Incompas President Chip Pickering hailed the 1996 act for promoting innovation and competition, helping create new companies, new technologies and new industries. “If you’ve ever used an ATM, an app for an on-demand service, or high-speed wireless connection on your home computer, you’ve seen firsthand the innovation unleashed by the ’96 Act,” said Pickering, a former congressman who worked on the law as a staffer for then-Sen. Trent Lott, R-Miss.
CTIA is happy to toast the Telecom Act’s 20th anniversary, but was more enthusiastic about the “light-touch” wireless approach of the spectrum provisions of the 1993 Budget Reconciliation Act, said Senior Vice President Tom Power. He said those provisions “generated massive investments, innovation” and consumer benefits by authorizing spectrum auctions and shielding wireless services “from much of the command-and-control style regulation” governing the telecom industry.

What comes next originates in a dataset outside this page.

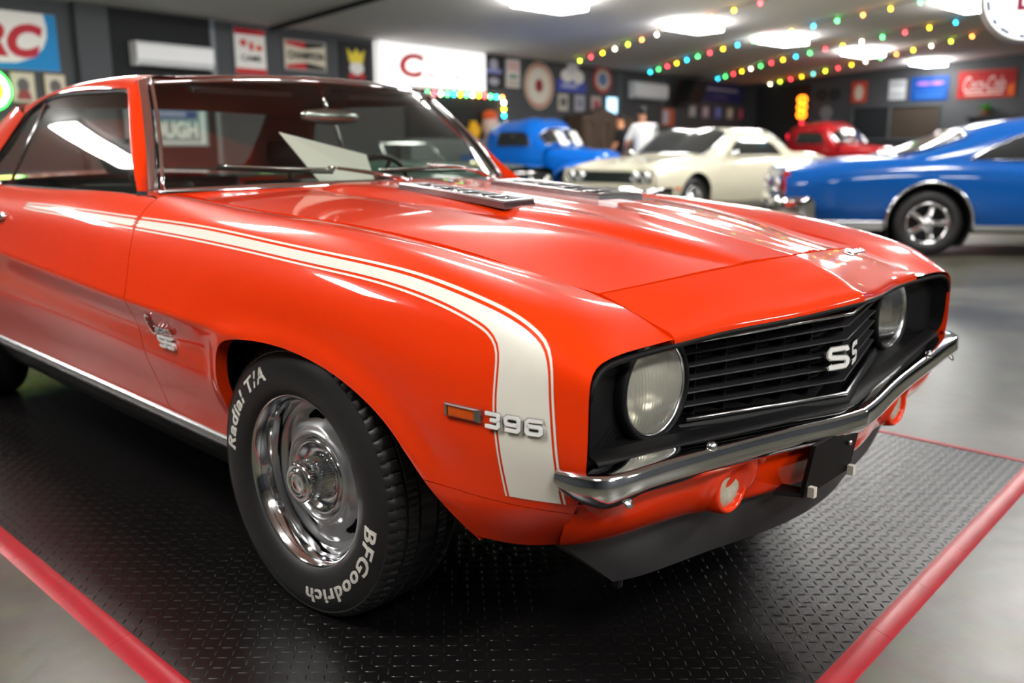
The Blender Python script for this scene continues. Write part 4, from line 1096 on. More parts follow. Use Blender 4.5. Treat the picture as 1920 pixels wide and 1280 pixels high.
# interior mirror
b = MB(); R = []
for k, h in ((.0, .0), (.8, .0), (1, .008), (.95, .02), (.5, .03), (0, .03)): R.append([(-1.06 - h, .0 + .125 * k * math.cos(a) * 1.0, 1.175 + .028 * k * np.sign(math.sin(a)) * abs(math.sin(a)) ** .6) for a in np.linspace(0, 2 * PI, 33)])
b.grid(R); mr = b.build('rear_view_mirror', 'steel', CAR, True)
b = MB(); b.tube([(-1.08, 0, 1.185), (-1.10, 0, 1.23), (-1.13, 0, 1.285)], .008, 8); b.sub('mirror_arm', 'chrome', mr, True)
for s in (-1, 1):
    b = MB(); b.box((-1.18, s * .30, 1.262), (.12, .36, .015), Matrix.Rotation(.25, 3, 'Y')); autosmooth(b.build('sun_visor', 'vinyl', CAR))
# sheet on the dashboard
b = MB(); c4 = [(-.985,-.262,1.117),(-.96,.072,1.041),(-.83,.010,.950),(-.845,-.20,.952)]
n = np.array([.004, 0, .003]); b.add([tuple(np.array(p)) for p in c4] + [tuple(np.array(p) - n * .4) for p in c4], [(0,1,2,3),(7,6,5,4),(0,4,5,1),(1,5,6,2),(2,6,7,3),(3,7,4,0)])
SHEET = b.build('information_sheet', 'paper'); tag(SHEET, 'blank white sheet propped behind the windshield of the orange coupe', 'sheet')
# ------------------------------------------------------------------ cars standing around the hall
def sheet_mats(name, col, rough=.35): return mat(name, col, rough, 0, 1.0, .08, noise=.03, nscale=3)
M['blue'] = sheet_mats('blue_paint', (.001, .075, .32)); M['cream'] = sheet_mats('cream_paint', (.66, .62, .48)); M['truckblue'] = sheet_mats('bright_blue_paint', (.002, .125, .55))
M['redtruck'] = sheet_mats('dark_red_paint', (.30, .008, .012)); M['greencar'] = sheet_mats('dark_green_paint', (.02, .05, .038))
M['cabin_dark'] = mat('dark_window', (.020, .022, .022), .06, coat=.6, noise=.1)
M['tail_red'] = mat('tail_lens', (.35, .01, .01), .2, coat=.6, noise=.1)
def bg_wheel(t, x, y, R, w, style, side):
    """side +1: outboard is +y (local frame)."""
    def fn(o, r, a): return (x + r * math.sin(a), y + side * o, max(R - .008 + r * math.cos(a), .001))
    b = MB(); k = R - .33
    b.lathe([(.02, .19 + k), (w * .42, .20 + k), (w * .5, .235 + k), (w * .5, .275 + k), (w * .42, R - .015), (w * .25, R), (-w * .25, R), (-w * .5, R - .03), (-w * .4, .2)], fn, 40)
    ty = b.build('tire', 'rubber', t, True, True)
    b = MB(); b.lathe([(w * .43, .202 + k), (w * .46, .196 + k), (w * .3, .175 + k), (-.02, .17 + k)], fn, 40)
    def subl(bb, nm, m, sm=True):
        o = bb.build(nm, m, None, sm); o.parent = ty
    subl(b, 'rim', 'chrome')
    b = MB(); b.lathe([(-.02, .17 + k), (-.03, .05)], fn, 24); subl(b, 'brake', 'flatblack')
    if style == 'mag':
        for j in range(5):
            a = 2 * PI * j / 5 + .3; b = MB(); R4 = []
            for r, hw, o in ((.045, .036, .07), (.10, .026, .065), (.178 + k, .034, .035)):
                c = Vector(fn(o, r, a)); tx = Vector((math.cos(a), 0, -math.sin(a))); R4.append([c - tx * hw - Vector((0, side * .02, 0)), c - tx * hw * .8, c + tx * hw * .8, c + tx * hw - Vector((0, side * .02, 0))])
            b.grid(R4); subl(b, 'spoke', 'chrome')
        b = MB(); b.lathe([(.05, .06), (.085, .05), (.095, .03), (.097, .0001)], fn, 24); subl(b, 'hub_cap', 'chrome')
    elif style == 'white':
        b = MB(); b.lathe([(.0, .17 + k), (.03, .12), (.03, .08), (.06, .07), (.07, .0001)], fn, 32); subl(b, 'wheel_disc', 'steel')
    else:
        b = MB(); b.lathe([(.03, .17 + k), (.05, .15), (.06, .10), (.085, .07), (.09, .0001)], fn, 32); subl(b, 'hub_cap', 'chrome')
def net_panel(t, name, net, uk, us, nv, m, arches=(), mirror=True):
    """Loft the half section rows over x and mirror it; wheel arches are cut in x,z."""
    net = np.array([[(x, w, z) for (w, z) in r] for x, r in net]); vk = chord(net.mean(axis=0)[:, 1:]); vs = np.linspace(0, vk[-1], nv)
    G = net_eval(net, uk, vk, us, vs); ins = np.zeros(G.shape[:2], bool)
    for cx, cz, r in arches: ins |= (np.hypot(G[..., 0] - cx, G[..., 2] - cz) < r) & (G[..., 1] > .5)
    snap = np.zeros_like(ins); nu = len(us); out = ~ins
    for a in (-1, 0, 1):
        for c in (-1, 0, 1): snap[max(0, a):nu + min(0, a), max(0, c):nv + min(0, c)] |= out[max(0, -a):nu + min(0, -a), max(0, -c):nv + min(0, -c)]
    snap &= ins
    for i, j in np.argwhere(snap):
        p = G[i, j]; cx, cz, r = min(arches, key=lambda q: math.hypot(p[0] - q[0], p[2] - q[1])); d = max(1e-4, math.hypot(p[0] - cx, p[2] - cz))
        G[i, j, 0] = cx + (p[0] - cx) * r / d; G[i, j, 2] = cz + (p[2] - cz) * r / d
    f = []
    for i in range(nu - 1):
        for j in range(nv - 1):
            c = [(i, j), (i + 1, j), (i + 1, j + 1), (i, j + 1)]
            if all((not ins[k]) or snap[k] for k in c) and any(not ins[k] for k in c): f.append(tuple(a * nv + b_ for a, b_ in c))
    V = G.reshape(-1, 3); v1, f1 = compact([tuple(p) for p in V], f)
    n = len(v1); vv = v1 + [(p[0], -p[1], p[2]) for p in v1]; ff = f1 + [tuple(i + n for i in q[::-1]) for q in f1]
    ends = []
    return obj(name, vv, ff, m, t, True, True)
def cab_w(net, x, z):
    A = np.array([[(q, w, zz) for (w, zz) in r] for q, r in net]); vk = chord(A.mean(axis=0)[:, 1:])
    G = net_eval(A, [r[0] for r in net], vk, [x], np.linspace(0, vk[-1], 80))[0]
    k = int(np.argmax(G[:, 2] >= G[:, 2].max() - 1e-6)) + 1
    return float(np.interp(z, G[:k, 2], G[:k, 1]))
def side_glass(t, net, poly, m='cabin_dark', trim='chrome', rtrim=.012):
    for s in (-1, 1):
        n = len(poly); dense = []
        for i in range(n):
            (x0, z0), (x1, z1) = poly[i], poly[(i + 1) % n]
            dense += [(x0 + (x1 - x0) * k / 4, z0 + (z1 - z0) * k / 4) for k in range(4)]
        cx, cz = np.mean(dense, axis=0); n = len(dense); V = []; F = []
        for q in (1, .75, .5, .25, .02):
            V += [(cx + (x - cx) * q, s * (cab_w(net, cx + (x - cx) * q, cz + (z - cz) * q) + .014), cz + (z - cz) * q) for x, z in dense]
        F = [(r * n + i, r * n + (i + 1) % n, (r + 1) * n + (i + 1) % n, (r + 1) * n + i) for r in range(4) for i in range(n)]
        P = V[:n]
        o = obj('side_window', V, F, m, t, True, True)
        b = MB(); b.tube(P, rtrim, 6, closed=True); q = b.build('window_trim', trim, None, True); q.parent = o
def cross_glass(t, net, x0, x1, m='cabin_dark', start=.7, n=9, name='windshield'):
    A = np.array([[(q, w, zz) for (w, zz) in r] for q, r in net]); vk = chord(A.mean(axis=0)[:, 1:])
    G = net_eval(A, [r[0] for r in net], vk, np.linspace(x0, x1, n), np.linspace(vk[-3] + start * (vk[-2] - vk[-3]), vk[-1], 12)); sg = 1 if x1 > x0 else -1
    G = G + np.array([.020 * sg, 0, .016])
    R = [[tuple(p) for p in r] + [(p[0], -p[1], p[2]) for p in r[:-1][::-1]] for r in G]
    b = MB(); b.grid(R); o = b.build(name, m, t, True, True)
    b = MB(); b.tube(R[0] + [r[-1] for r in R[1:-1]] + R[-1][::-1] + [r[0] for r in R[1:-1][::-1]], .014, 5, closed=True); q = b.build('window_trim', 'chrome', None, True); q.parent = o
def bar(t, name, path, r, m, n=8, sm=True): b = MB(); b.tube(path, r, n); return b.build(name, m, t, sm, True)
def lamp_disc(t, name, c, r, ax, m, rim='chrome'):
    """Round lamp facing the local axis ax ('x' forward)."""
    b = MB(); b.lathe([(.0, r * 1.12), (.02, r * 1.1), (.025, r), (.01, r * .98)], lambda o, q, a: (c[0] + o * ax, c[1] + q * math.sin(a), c[2] + q * math.cos(a)), 24); o = b.build(name, rim, t, True, True)
    b = MB(); b.lathe([(.01, r), (.025, r * .6), (.03, .0001)], lambda o, q, a: (c[0] + o * ax, c[1] + q * math.sin(a), c[2] + q * math.cos(a)), 24); q = b.build('lens', m, None, True); q.parent = o
M['headlamp'] = mat('sealed_beam', (.62, .64, .62), .08, .6, coat=.6, noise=.05)

# blue fastback-roofed coupe, tail towards us
def blue_coupe():
    h = math.radians(34); L = Vector((-math.sin(h), math.cos(h), 0)); H = Vector((math.cos(h), math.sin(h), 0))
    ctr = Vector((-1.73, 7.5, FZ)) + L * .80 + H * 1.46
    t = empty('blue_coupe', ctr, 'glossy blue coupe with chrome five-spoke wheel and rear bumper', 'car', rz=h)
    N = [(-2.84, [(.78,.42),(.84,.50),(.87,.62),(.85,.76),(.79,.835),(.4,.855),(0,.86)]), (-2.55, [(.86,.36),(.91,.48),(.93,.63),(.91,.79),(.83,.875),(.42,.91),(0,.915)]),
         (-2.0, [(.89,.31),(.935,.47),(.95,.65),(.935,.83),(.855,.92),(.43,.945),(0,.95)]), (-1.46, [(.90,.30),(.945,.47),(.958,.66),(.94,.85),(.865,.935),(.45,.955),(0,.96)]),
         (-.6, [(.90,.27),(.94,.46),(.95,.66),(.93,.83),(.87,.905),(.5,.915),(0,.915)]), (.6, [(.90,.27),(.94,.46),(.95,.65),(.92,.80),(.86,.885),(.5,.91),(0,.915)]),
         (1.46, [(.90,.30),(.94,.46),(.95,.64),(.92,.78),(.85,.865),(.45,.915),(0,.925)]), (2.36, [(.86,.38),(.89,.48),(.90,.6),(.88,.72),(.82,.79),(.4,.83),(0,.84)])]
    net_panel(t, 'body', N, [r[0] for r in N], np.linspace(-2.84, 2.36, 130), 60, 'blue', [(-1.46, .33, .405), (1.46, .33, .40)])
    CN = [(-2.0, [(.80,.925),(.70,.930),(.42,.935),(0,.94)]), (-1.55, [(.83,.92),(.78,.985),(.55,1.03),(0,1.045)]), (-1.0, [(.85,.915),(.755,1.10),(.60,1.215),(0,1.245)]), (-.45, [(.86,.91),(.735,1.18),(.60,1.32),(0,1.35)]),
          (.05, [(.86,.91),(.72,1.20),(.59,1.335),(0,1.365)]), (.35, [(.86,.91),(.73,1.15),(.60,1.275),(0,1.315)]), (.95, [(.82,.90),(.72,.925),(.5,.935),(0,.95)])]
    net_panel(t, 'cabin', CN, [r[0] for r in CN], np.linspace(-2.0, .95, 60), 24, 'blue')
    side_glass(t, CN, [(-1.12,.945),(-.92,1.06),(-.62,1.185),(-.30,1.255),(.10,1.265),(.42,1.19),(.86,.945)])
    cross_glass(t, CN, -1.1, -1.75, name='rear_window'); cross_glass(t, CN, .30, .88)
    for s in (-1, 1):
        for x in (-1.46, 1.46):
            bg_wheel(t, x, s * .80, .335, .23, 'mag', s)
            bar(t, 'arch_trim', [(x + .408 * math.cos(a), s * .955, .33 + .408 * math.sin(a)) for a in np.linspace(-.12, PI + .12, 24)], .013, 'chrome', 6)
            b = MB(); b.lathe([(0, .40), (-.35, .40), (-.36, .02)], lambda o, r, a, x=x, s=s: (x + r * math.sin(a), s * (.93 + o), max(.335 + r * math.cos(a), .1)), 32); b.build('wheel_housing', 'flatblack', t, True, True)
        for x0, x1 in ((-1.03, 1.03), (-2.55, -1.88)):
            b = MB(); R = [[(x, s * .905, .345), (x, s * .912, .31), (x, s * .90, .255)] for x in np.linspace(x0, x1, 6)]; b.grid(R); b.build('rocker_moulding', 'steel', t, True, True)
    P = smooth_path([(-2.52,.905,.44),(-2.70,.90,.44),(-2.86,.84,.44),(-2.92,.65,.44),(-2.95,0,.44)], 30)
    R = [[(p[0] - .0 - o, p[1] + (.015 if p[0] > -2.86 else 0), z) for o, z in ((-.03,.58),(.01,.575),(.03,.53),(.03,.44),(.01,.34),(-.05,.30))] for p in P]
    b = MB(); b.grid(R + [[(x, -y, z) for x, y, z in r] for r in R[:-1][::-1]]); b.build('rear_bumper', 'chrome', t, True, True)
    b = MB(); b.grid([[(-2.86 - .02 * (1 - w * w), w * .82, z) for z in (.40, .56, .70, .80, .845)] for w in np.linspace(-1, 1, 17)]); b.build('tail_panel', 'blue', t, True, True)
    for s in (-1, 1):
        b = MB(); b.box((-2.885, s * .58, .69), (.03, .42, .09)); o = b.build('tail_lamp', 'tail_red', t, False, True)
        b = MB(); b.tube([(-2.90, s * (.58 + a), .69 + c) for a, c in ((-.22,-.055),(.22,-.055),(.22,.055),(-.22,.055))], .012, 6, closed=True); q = b.build('bezel', 'chrome', None, True); q.parent = o
        b = MB(); R = [[(-2.80, s * (.845 - .0), z), (-2.865, s * .83, z)] for z in (.58, .70, .80, .84)]; b.grid(R); b.build('fender_cap', 'chrome', t, True, True)
    b = MB(); b.box2((-2.7, -.72, .22), (2.2, .72, .33)); b.build('underbody', 'flatblack', t, False, True)
    b = MB(); b.box2((2.34, -.86, .38), (2.40, .86, .80)); b.build('nose_panel', 'blue', t, False, True)
blue_coupe()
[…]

While the 1996 act sought to promote competition in local wireline markets, “it didn’t play out that way,” Power said. “That’s no knock on Congress; it’s just that technology is hard to predict.” Broadcast ownership rules remain “mired in the courts,” he said. The 1993 spectrum provisions did much to realize the 1996 act's promise of greater competition, universal service and media innovation, he said.
American Enterprise Institute Visiting Fellow Roslyn Layton said development of the Internet and mobile communications were unqualified successes since 1996, but said the FCC could do better. "Reducing regulatory barriers to entry, not adding more, should be job number 1," she said. "Nine lawsuits against the FCC suggest the agency has lost its way, that process reform is long overdue, and that Congress needs to step up oversight." She backed a new law that would "replace the Communications Act with a simple Digital Act that sets up a common framework for all networks, technologies, services and applications. No one technology should be favored over any other."
Former FCC Commissioner Harold Furchtgott-Roth and Arielle Roth, fellows at the Hudson Institute, analyzed Telecom Act questions in FCLJ paper. (Furchtgott-Roth also worked on the law as a staffer, for Rep. Tom Bliley, R-Va.) "None of the drafters of the 1996 Act could have predicted the state of the communications sector on the occasion of its twentieth anniversary," they concluded. "And no one knows what the next twenty years will bring. But one thing is sure: the fate of the 1996 Act will remain contentious. Calls for a new statute will intensify as long as technology progresses at a feverish pace. The 1996 Act was a rare accomplishment by the 104th Congress. Whether a future Congress will be up to the task is yet to be determined."
Phoenix Center officials critiqued the 1996 Act's unbundling provisions. "While unbundling may have been a sensible policy for the monopoly communications world of 1996 (but recognizing the incentives problems were unavoidable), the presence of inter- and intra-modal competition and the inherent incentive problems with unbundling make it unsuitable for today's marketplace," said Chief Economist George Ford and President Larry Spiwak in a summary of another FCLJ paper. "Instead, the United States needs a new policy regime for the communications market of the 21st century. Hopefully, with the benefit of hindsight and lessons learned from the U.S. unbundling experience, future regulatory interventions in the competitive communications marketplace will proceed with more humility and wisdom."